Tali articoli appaiono ben scritti e coordinati, come se si volesse spostare l’attenzione da altri problemi su questo grave scenario che coinvolge 700 mila rifugiati sfuggiti dalla Stato del Rakhine dal 25 Agosto del 2017 e complessivamente circa un milione in Bangladesh. Si tratta sicuramente di un’emergenza umanitaria straordinaria che, come la stessa Aung San Suu Kyi ha affermato nei giorni scorsi, «potrebbe essere stata gestita meglio». Sostanzialmente tali accuse sembrano voler distogliere l’attenzione da altri problemi ben più gravi – se possiamo parlare di gradi di gravità – come la Siria o lo Yemen, in cui il mondo sunnita è in gravi difficoltà. Il numero dei profughi e dei morti in Siria e Yemen è enormemente superiore a quello dei Rohingya. Esiste un rapporto di causa ed effetto tra questi due scenari? Difficile affermarlo con sicurezza, ma la coincidenza fa riflettere. Sappiamo bene che nell’infosfera planetaria i grandi media sono capaci di distogliere l’attenzione dell’opinione pubblica dai problemi più scottanti sovrapponendone altri di minore importanza.

Ad Aung San Suu Kyi bisognerebbe quindi togliere il Premio Nobel? È una riflessione poco lucida. In Norvegia, la commissione per l’assegnazione del Premio Nobel mercoledì scorso ha affermato: «Aung San Suu Kyi non può essere privata del premio, in quanto le è stato assegnato per il suo operato in favore della pace prima del 1991». Un operato, possiamo aggiungere, che ha salvato la vita a milioni di persone dalla durissima repressione del regime militare dell’allora Burma. Il capo della commissione del Premio Nobel, la signora Berit Reiss-Andersen ha ribadito più tardi che «non ci compete controllare il lavoro di coloro che vincono il premio dopo che lo hanno ricevuto. Sta a loro salvaguardare la loro reputazione». Parole chiare.

C’è un altro caso venuto alla ribalta in questi giorni: si tratta di quello dei due giornalisti della Reuters, Wa Lone e Kyaw Soe Oo, condannati a sette anni di carcere per aver infranto la legge e aver portato avanti un’inchiesta di cui era proibito parlare: la sentenza si è basata su una legge redatta e approvata al tempo coloniale, ma pur sempre una legge di uno Stato sovrano. Ed i giornalisti questo lo sapevano. Giovedì scorso, ad Hanoi, in occasione del Word Economy Forum, la Aung San Suu Kyi ha affermato che «i giornalisti sono stati trattati con riguardo e nel rispetto della legge, e che si possono leggere liberamente le motivazione della condanna redatta dai giudici». Nel Sud-Est asiatico è consueto che, così come in non poche nazioni del mondo democratico occidentale, quando s’infrange una legge a proposito della sicurezza nazionale, il giornalista, o chiunque esso sia, venga condannato e incarcerato.

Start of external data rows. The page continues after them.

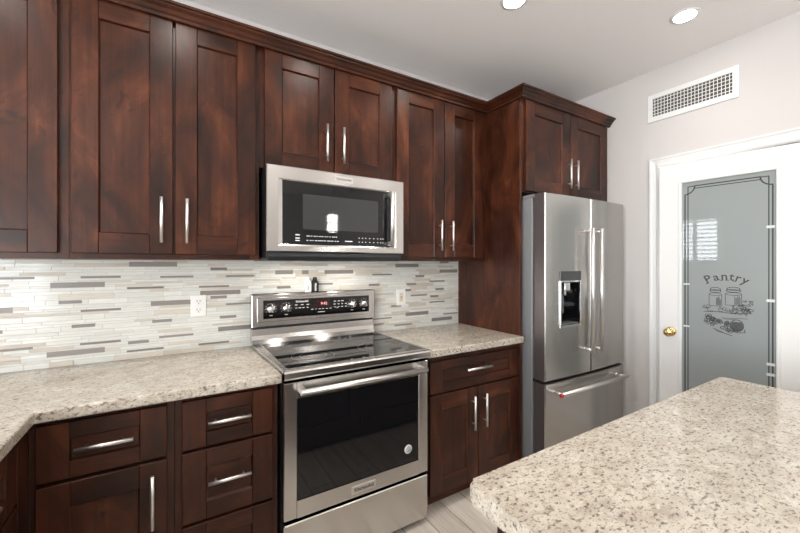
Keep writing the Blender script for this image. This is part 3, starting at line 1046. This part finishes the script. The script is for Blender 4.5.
for kx in (0.072, 0.158, 0.576, 0.660):
    bm = new()
    for zz, wd in ((1.088, 0.008),):
        ribbon(bm, [(kx - wd, zz), (kx + wd, zz)], 0.0034, lambda a, b, o: (a, PYF - o * 0.5, b))
    for i in range(9):
        t = -0.6 + i * (PI + 1.2) / 8
        ribbon(bm, [(kx + 0.030 * math.cos(t), 1.126 + 0.030 * math.sin(t)), (kx + 0.0325 * math.cos(t), 1.126 + 0.0325 * math.sin(t))], 0.0022, lambda a, b, o: (a, PYF - o * 0.5, b))
    obj('knob_marking', bm, M_PRINT, bgd)

# oven door
bm = new()
ox0, ox1, oz0, oz1 = X0 + 0.003, X1 - 0.001, 0.277, 0.869
wx0, wx1, wz0, wz1 = 0.057, 0.697, 0.352, 0.797
box(bm, ox0, wx0, RF, RF + 0.04, oz0, oz1, 0, 0.003); box(bm, wx1, ox1, RF, RF + 0.04, oz0, oz1, 0, 0.003)
box(bm, wx0, wx1, RF, RF + 0.04, wz1, oz1, 0, 0.0); box(bm, wx0, wx1, RF, RF + 0.04, oz0, wz0, 0, 0.0)
od = obj('oven_door', bm, M_STEEL, rg)
bm = new(); box(bm, wx0, wx1, RF + 0.004, RF + 0.02, wz0, wz1); obj('oven_window', bm, M_BLACK, od)
bm = new()
hy = RF - 0.052
cyl(bm, (0.058, hy, 0.838), (0.714, hy, 0.838), 0.0125, seg=20)
for x in (0.072, 0.698):
    box(bm, x - 0.013, x + 0.013, RF + 0.001, hy - 0.002, 0.827, 0.850, 0, 0.004)
obj('oven_handle', bm, M_NICKEL, od)
bm = new(); box(bm, 0.315, 0.441, RF + 0.001, RF - 0.003, 0.294, 0.330, 0, 0.001)
bd = obj('badge', bm, M_NICKEL, od)
bm = new(); t = text_bm('KitchenAid', 0.0225, MR(0.378, 0.312, RF - 0.0031), bold=0.0004); merge(bm, t)
obj('badge_lettering', bm, M_INK, rg)
bm = new(); lathe(bm, [(0, 0), (0.023, 0), (0.023, 0.0012), (0, 0.0012)], (0.633, RF + 0.0035, 0.424), (0, -1, 0), 28)
st = obj('sticker', bm, M_PRINT, od)
bm = new()
for i, wd in enumerate((0.010, 0.015, 0.013, 0.016, 0.011)):
    ribbon(bm, [(0.633 - wd, 0.437 - i * 0.0065), (0.633 + wd, 0.437 - i * 0.0065)], 0.0022, lambda a, b, o: (a, RF + 0.0022 - o * 0.5, b))
obj('sticker_print', bm, M_GREYPL, rg)
bm = new(); box(bm, ox0, ox1, RF, RF + 0.04, 0.030, 0.259, 0, 0.004)
obj('storage_drawer', bm, M_STEEL, rg)
for x in (X0 + 0.05, X1 - 0.05):
    for y in (-0.58, -0.10):
        bm = new(); cyl(bm, (x, y, 0.0), (x, y, 0.046), 0.018); obj('foot', bm, M_BLKPL, rg)

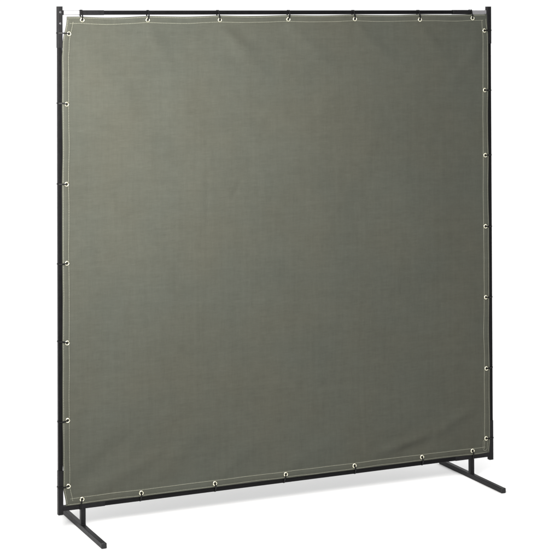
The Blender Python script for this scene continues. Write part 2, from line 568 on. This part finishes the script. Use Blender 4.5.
def tie_bm(g, axis, tilt):
    """a nylon tie looped through the grommet and round a tube: returns its mesh; g = (x,y,z) of the hole,
    axis 'x' for a rail, 'z' for a post; the loop lies across the tube"""
    bm = bmesh.new()
    gx, gy, gz = g
    if axis == 'x':
        cz = ZT if gz > 1 else ZR
        rel = gz - cz
    else:
        cxp = S / 2 if gx < 1 else W - S / 2
        rel = gx - cxp
    sgn = 1 if rel > 0 else -1
    h = T / 2 + .0006
    if (axis == 'x' and (g[0] < .179 or g[0] > W - .179)) or (axis == 'z' and (gz > 1.772 or gz < .227)):
        h = S / 2 + .0006
    # loop in (u, y): u measured from the tube axis towards the grommet
    d = abs(rel)
    y_f = gy - .0032
    fy = min(-h - .0009, y_f + .0004)
    loop = [(d + .0006, y_f + .0004), (d - .003, y_f - .0010), (h + .001, fy), (h - .003, lerp(fy, -h - .0009, .35)), (-h + .0022, -h - .0006), (-h - .0004, -h + .0022),
            (-h - .0006, 0), (-h - .0004, h - .002), (-h + .002, h), (h - .002, h), (h + .001, h - .001), (d - .002, gy + .0036), (d + .0006, gy + .0026)]
    wd, th = .0026, .0009
    rows = []
    n = len(loop)
    for k in range(n):
        u, yy = loop[k]
        pu, py = loop[k - 1]
        nu, ny = loop[(k + 1) % n]
        tu, ty = nu - pu, ny - py
        L = math.hypot(tu, ty) or 1
        ou, oy = ty / L * th / 2, -tu / L * th / 2
        row = []
        for (e, w_) in ((1, wd), (1, -wd), (-1, -wd), (-1, wd)):
            uu, y2 = u + ou * e, yy + oy * e
            sh = tilt * (max(uu, h * .6) - d)
            if axis == 'x':
                row.append(bm.verts.new((gx + w_ + sh, y2, cz + sgn * uu)))
            else:
                row.append(bm.verts.new((cxp + sgn * uu, y2, gz + w_ + sh)))
        rows.append(row)
    for k in range(n):
        a, b_ = rows[k], rows[(k + 1) % n]
        for q in range(4):
            bm.faces.new((a[q], a[(q + 1) % 4], b_[(q + 1) % 4], b_[q]))
    # ratchet head and clipped tail on the outside of the tube
    hu, hy = random.uniform(-.004, .002), h + .0024
    sh = tilt * (h * .6 - d)
    if axis == 'x':
        ctr = Vector((gx + sh, hy, cz + sgn * hu))
        sx, sy, sz = .0060, .0042, .0056
    else:
        ctr = Vector((cxp + sgn * hu, hy, gz + sh))
        sx, sy, sz = .0056, .0042, .0060
    bmesh.ops.create_cube(bm, size=1, matrix=Matrix.Translation(ctr) @ Matrix.Diagonal((sx, sy, sz, 1)))
    return bm

gproto = None
for lst, axis in ((GT, 'x'), (GL, 'z'), (GR, 'z'), (GB, 'x')):
    for (gx, gz) in lst:
        y = cloth_y(gx, gz) - .0013
        if gproto is None:
            gproto = link('grommet', grommet_mesh(), M_BRASS, curtain, smooth=True)
            g = gproto
        else:
            g = gproto.copy()
            COL.objects.link(g)
            g.parent = curtain
        g.location = (gx, y, gz)
        g.rotation_euler = (random.uniform(-.1, .1), random.uniform(0, 6), random.uniform(-.1, .1))
        link('cable_tie', tie_bm((gx, y, gz), axis, random.uniform(-.3, .3)), M_TIE, root)
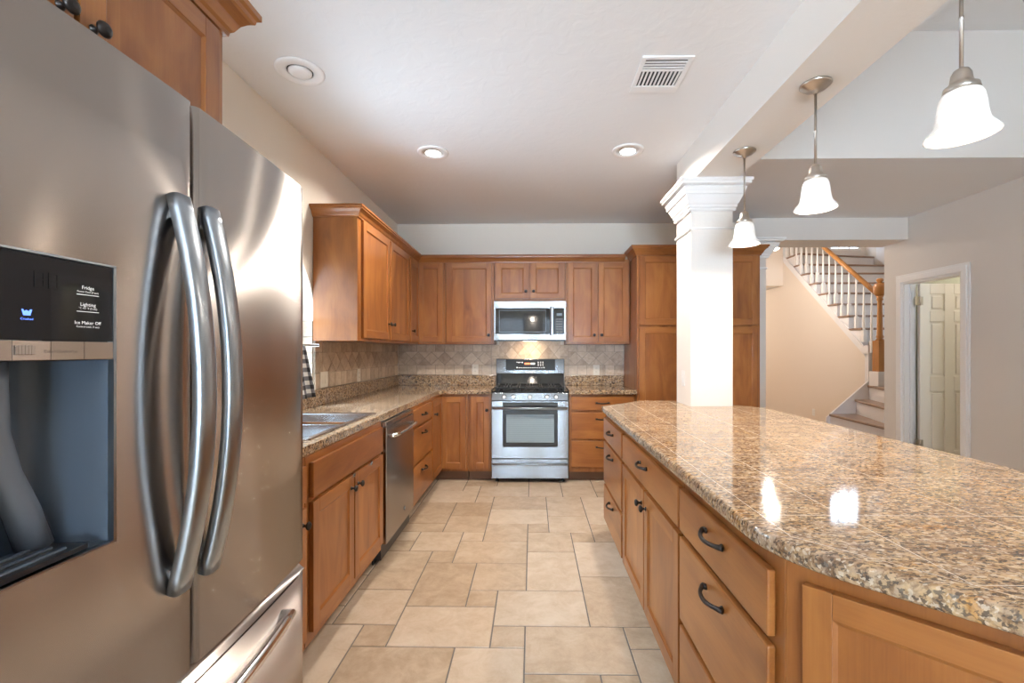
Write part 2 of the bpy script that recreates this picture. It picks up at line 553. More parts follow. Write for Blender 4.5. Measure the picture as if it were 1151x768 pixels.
def build_floor():
    bm = BM(); tint = bm.loops.layers.float_color.new('tint')
    px, py, ox, oy = 0.1535, 0.1568, -0.034, 1.968
    n0, n1, m0, m1 = -10, 34, -38, 66
    used = {}
    T = [(-5, -4, 0, 1), (-4, -1, 0, 2), (-1, 0, 0, 1), (0, 3, -1, 1), (-5, -2, -2, 0), (-2, 0, -2, 0), (-6, -4, 1, 3), (-4, -2, 2, 5),
         (-2, -1, 2, 3), (-1, 2, 1, 3), (-4, -3, 5, 6), (-6, -4, 3, 6), (-3, 0, 5, 7), (-2, 0, 3, 5), (0, 2, 3, 6), (0, 2, 6, 8),
         (2, 4, 1, 4), (3, 4, 0, 1), (-5, -3, 6, 8), (-3, -2, 7, 8), (-2, 0, 7, 9), (-4, -2, 8, 10), (-2, 1, 9, 11), (1, 3, 10, 13),
         (-2, 1, 11, 13), (1, 3, 8, 10), (-4, -2, 10, 12), (-6, -4, 9, 12), (-3, 0, 13, 15), (0, 2, 13, 16), (2, 4, 13, 15),
         (-6, -4, 14, 16), (-4, -2, 15, 16), (-6, -3, 12, 14), (0, 1, 8, 9), (2, 3, 7, 8), (2, 5, 4, 7), (-7, -5, -2, 1), (3, 5, -2, 0)]
    for t in T:
        for i in range(t[0], t[1]):
            for j in range(t[2], t[3]):
                used[(i, j)] = 1
    shapes = [(3, 2), (2, 2), (2, 3), (2, 2)]
    for j in range(m0, m1):
        for i in range(n0, n1):
            if (i, j) in used: continue
            opts = shapes[:]; random.shuffle(opts); opts.append((2, 1)); opts.append((1, 1))
            for a, b in opts:
                
                if i + a > n1 or j + b > m1: continue
                if all((i + p, j + q) not in used for p in range(a) for q in range(b)):
                    for p in range(a):
                        for q in range(b): used[(i + p, j + q)] = 1
                    T.append((i, i + a, j, j + b)); break
    box(bm, -1.9, 8.0, -4.4, 12.3, -0.12, -0.003, 1)
    g, h = 0.0028, 0.002
    for a, b, c, d in T:
        x0, x1, y0, y1 = ox + a * px + g, ox + b * px - g, oy + c * py + g, oy + d * py - g
        tone = random.random()
        if (a, b, c, d) == (-4, -2, 2, 5): tone = 0.1
        lo = [bm.verts.new(p) for p in ((x0, y0, -0.004), (x1, y0, -0.004), (x1, y1, -0.004), (x0, y1, -0.004))]
        hi = [bm.verts.new(p) for p in ((x0 + h, y0 + h, 0), (x1 - h, y0 + h, 0), (x1 - h, y1 - h, 0), (x0 + h, y1 - h, 0))]
        fs = [bm.faces.new(hi)] + [bm.faces.new((lo[k], lo[(k + 1) % 4], hi[(k + 1) % 4], hi[k])) for k in range(4)]
        for f in fs:
            for l in f.loops: l[tint] = (tone, tone, tone, 1)
    # plain boards beyond the laid tiles (hall, under walls) share the tile finish
    struct('floor', bm, [floor_tile, floor_grout])


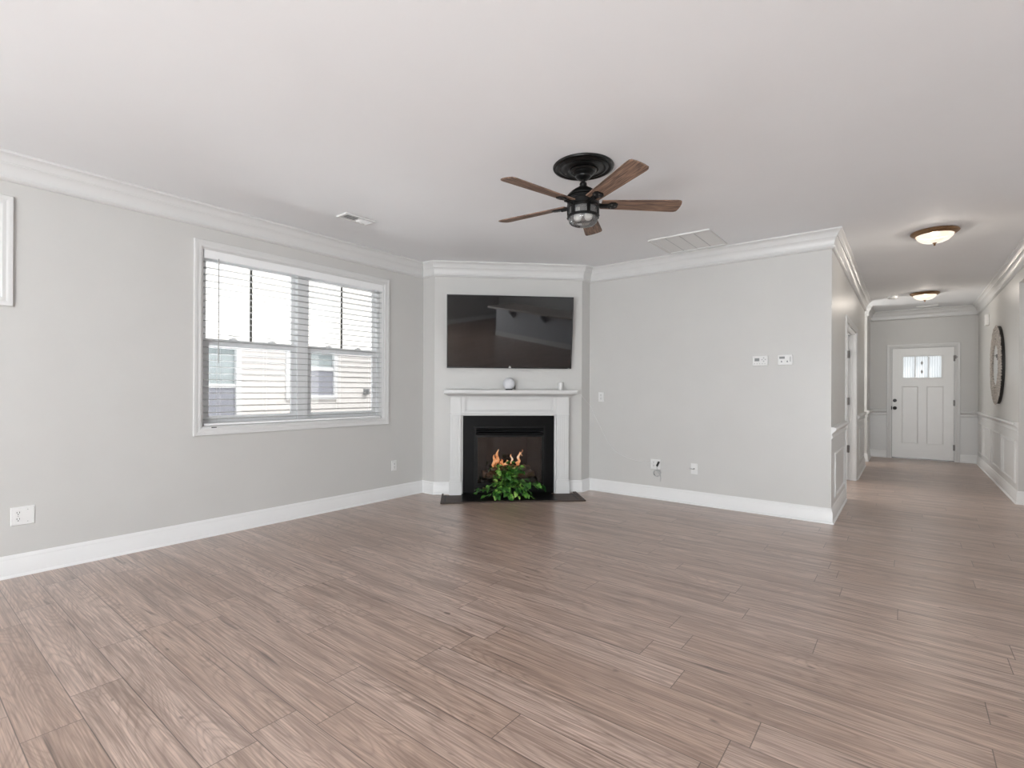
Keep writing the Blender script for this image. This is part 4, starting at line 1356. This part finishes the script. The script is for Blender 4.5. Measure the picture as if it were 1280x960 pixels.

Nella bella e libera Thailandia, giusto per fare un esempio, per un like su una pagina Facebook contro il governo si prendono 15 anni di carcere: e la settimana scorsa, per aver prodotto e venduto delle semplici magliette colorate “scostumate” varie persone sono finite in carcere per aver attentato alla sicurezza nazionale. Staremo a vedere come andrà per i due giornalisti della Reuters, Wa Lone e Kyaw Soe Oo: molti osservatori pensano che saranno presto liberati e espulsi dal Paese. Le pressioni dalla Commissione europea, attraverso il suo massimo rappresentante per la politica estera, Federica Mogherini, sono molto insistenti verso il Myanmar. Va però notato come tutti i privilegi assegnati al Myanmar dal punto di vista commerciale dopo la prima “democratizzazione” siano rimasti invariati.

Aung San Suu Kyi naviga tra questi marosi e scogli, cercando di mantenere la barca dritta sulle onde, evitando che affondi. È la storia che giudica le situazioni in cui una persona cerca, senza scendere a compromessi, il maggior bene possibile, o piuttosto il minor male possibile.